**Task prompt:** Reproduce only the lines from the one containing "Continue the Blender" through the one containing "return np.stack([P - a, P", exactly as written and with both ends included.

═══

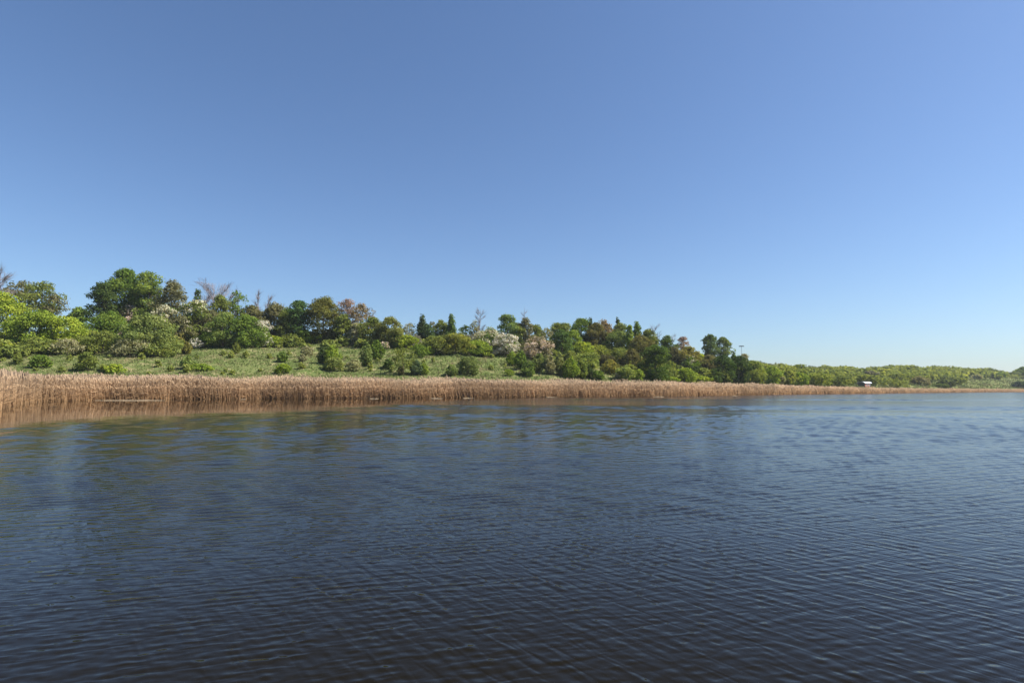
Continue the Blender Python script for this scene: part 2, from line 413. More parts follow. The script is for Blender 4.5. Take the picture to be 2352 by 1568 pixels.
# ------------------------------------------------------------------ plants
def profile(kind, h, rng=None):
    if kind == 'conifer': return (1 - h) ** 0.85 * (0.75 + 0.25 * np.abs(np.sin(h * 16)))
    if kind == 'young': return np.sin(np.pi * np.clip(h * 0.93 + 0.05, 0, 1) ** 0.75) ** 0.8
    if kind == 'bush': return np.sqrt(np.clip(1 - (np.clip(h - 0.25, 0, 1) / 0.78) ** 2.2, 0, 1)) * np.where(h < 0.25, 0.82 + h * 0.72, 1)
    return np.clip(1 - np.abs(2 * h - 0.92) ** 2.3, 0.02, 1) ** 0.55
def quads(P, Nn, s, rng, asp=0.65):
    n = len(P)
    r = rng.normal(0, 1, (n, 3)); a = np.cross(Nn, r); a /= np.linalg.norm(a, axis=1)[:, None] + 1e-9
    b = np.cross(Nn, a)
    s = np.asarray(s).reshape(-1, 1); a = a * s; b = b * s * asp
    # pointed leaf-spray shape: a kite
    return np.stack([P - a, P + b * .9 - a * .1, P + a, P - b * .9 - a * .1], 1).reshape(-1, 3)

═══

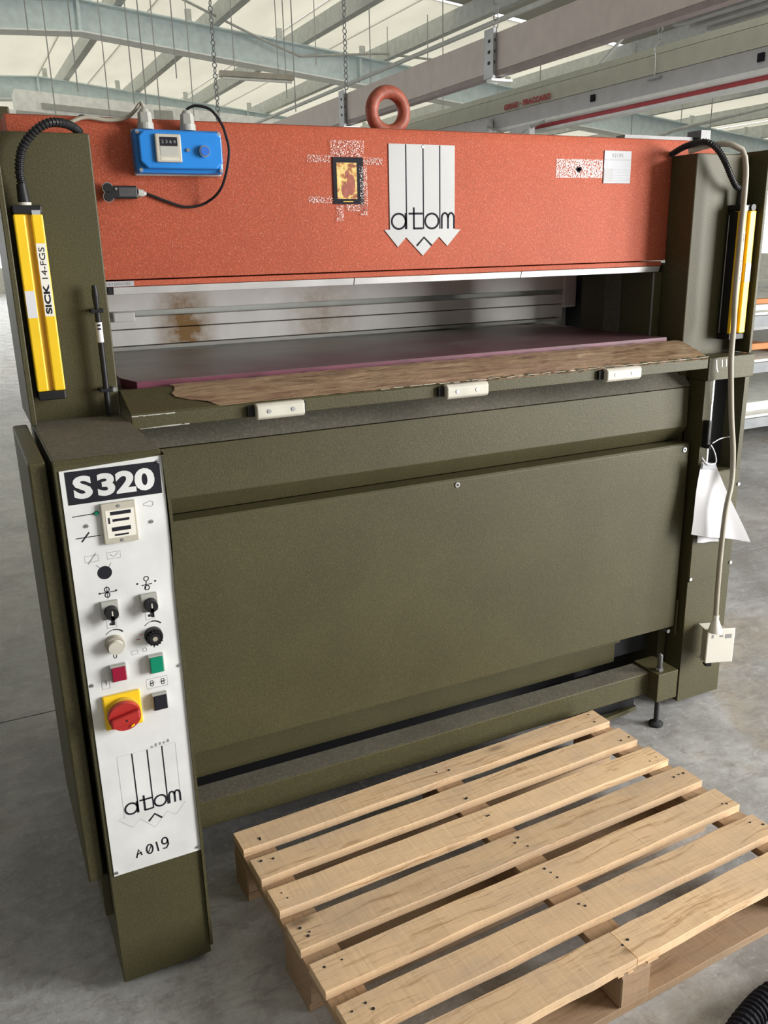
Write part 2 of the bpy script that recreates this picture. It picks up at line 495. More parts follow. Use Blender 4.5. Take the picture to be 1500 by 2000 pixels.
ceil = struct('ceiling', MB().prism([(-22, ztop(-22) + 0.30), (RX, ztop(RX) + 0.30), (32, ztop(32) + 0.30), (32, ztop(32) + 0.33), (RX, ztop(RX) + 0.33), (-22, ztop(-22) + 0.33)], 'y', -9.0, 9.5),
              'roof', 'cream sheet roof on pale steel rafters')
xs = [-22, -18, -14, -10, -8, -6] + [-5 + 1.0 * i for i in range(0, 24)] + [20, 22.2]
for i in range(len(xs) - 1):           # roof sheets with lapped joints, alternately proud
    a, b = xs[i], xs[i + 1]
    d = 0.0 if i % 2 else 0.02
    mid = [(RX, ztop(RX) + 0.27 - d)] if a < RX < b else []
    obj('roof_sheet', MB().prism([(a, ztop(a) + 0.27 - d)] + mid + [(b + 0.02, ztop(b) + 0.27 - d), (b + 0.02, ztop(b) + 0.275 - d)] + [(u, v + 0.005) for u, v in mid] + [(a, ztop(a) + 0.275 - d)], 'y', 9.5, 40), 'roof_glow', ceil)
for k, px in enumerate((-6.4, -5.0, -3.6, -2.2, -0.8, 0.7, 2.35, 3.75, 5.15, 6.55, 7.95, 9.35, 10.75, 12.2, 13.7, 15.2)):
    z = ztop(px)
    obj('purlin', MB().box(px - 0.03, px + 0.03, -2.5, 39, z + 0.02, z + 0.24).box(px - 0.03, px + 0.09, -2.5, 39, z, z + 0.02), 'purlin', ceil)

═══

**Task output:**
Continue the Blender Python script for this scene: part 2, from line 413. More parts follow. The script is for Blender 4.5. Take the picture to be 2352 by 1568 pixels.
# ------------------------------------------------------------------ plants
def profile(kind, h, rng=None):
    if kind == 'conifer': return (1 - h) ** 0.85 * (0.75 + 0.25 * np.abs(np.sin(h * 16)))
    if kind == 'young': return np.sin(np.pi * np.clip(h * 0.93 + 0.05, 0, 1) ** 0.75) ** 0.8
    if kind == 'bush': return np.sqrt(np.clip(1 - (np.clip(h - 0.25, 0, 1) / 0.78) ** 2.2, 0, 1)) * np.where(h < 0.25, 0.82 + h * 0.72, 1)
    return np.clip(1 - np.abs(2 * h - 0.92) ** 2.3, 0.02, 1) ** 0.55
def quads(P, Nn, s, rng, asp=0.65):
    n = len(P)
    r = rng.normal(0, 1, (n, 3)); a = np.cross(Nn, r); a /= np.linalg.norm(a, axis=1)[:, None] + 1e-9
    b = np.cross(Nn, a)
    s = np.asarray(s).reshape(-1, 1); a = a * s; b = b * s * asp
    # pointed leaf-spray shape: a kite
    return np.stack([P - a, P + b * .9 - a * .1, P + a, P - b * .9 - a * .1], 1).reshape(-1, 3)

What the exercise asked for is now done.